130. Q. What is Nirvāna?
A. A condition of total cessation of changes, of perfect rest, of the absence of desire and illusion and sorrow, of the total obliteration of everything that goes to make up the physical man. Before reaching Nirvāna man is constantly being reborn; when he reaches Nirvāna he is born no more.
131. Q. Where can be found a learned discussion of the word Nirvāna and a list of the other names by which the old Pālī writers attempt to define it?
A. In the famous Dictionary of the Pālī Language, by the late Mr. B. O. Childers, is a complete list.[[1]]

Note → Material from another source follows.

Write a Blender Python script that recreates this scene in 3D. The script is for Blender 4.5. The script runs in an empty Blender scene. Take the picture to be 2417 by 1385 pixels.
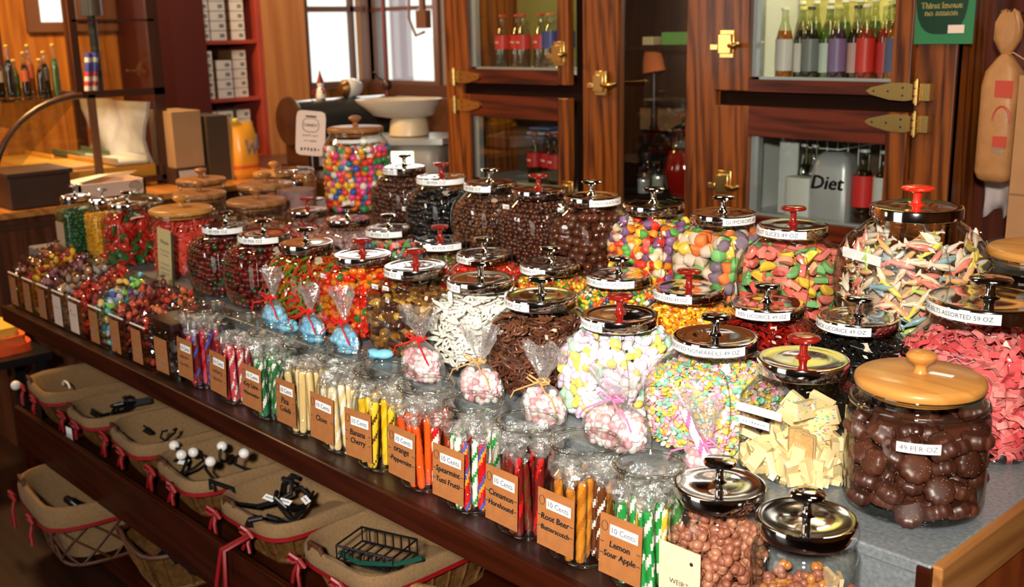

132. Q. But some people imagine that Nirvāna is some sort of heavenly place, a Paradise. Does Buddhism teach that?
A. No. When Kūtadanta asked the Buddha "Where is Nirvāna," he replied that it was "wherever the precepts are obeyed".
133. Q. What causes us to be reborn?
A. The unsatisfied selfish desire (Skt., trshnā; Pālī, tanhā) for things that belong to the state of personal existence in the material world. This unquenched thirst for physical existence (bhāva) is a force, and has a creative power in itself so strong that it draws the being back into mundane life.
134. Q. Are our rebirths in any way affected by the nature of our unsatisfied desires?
A. Yes, and by our individual merits or demerits.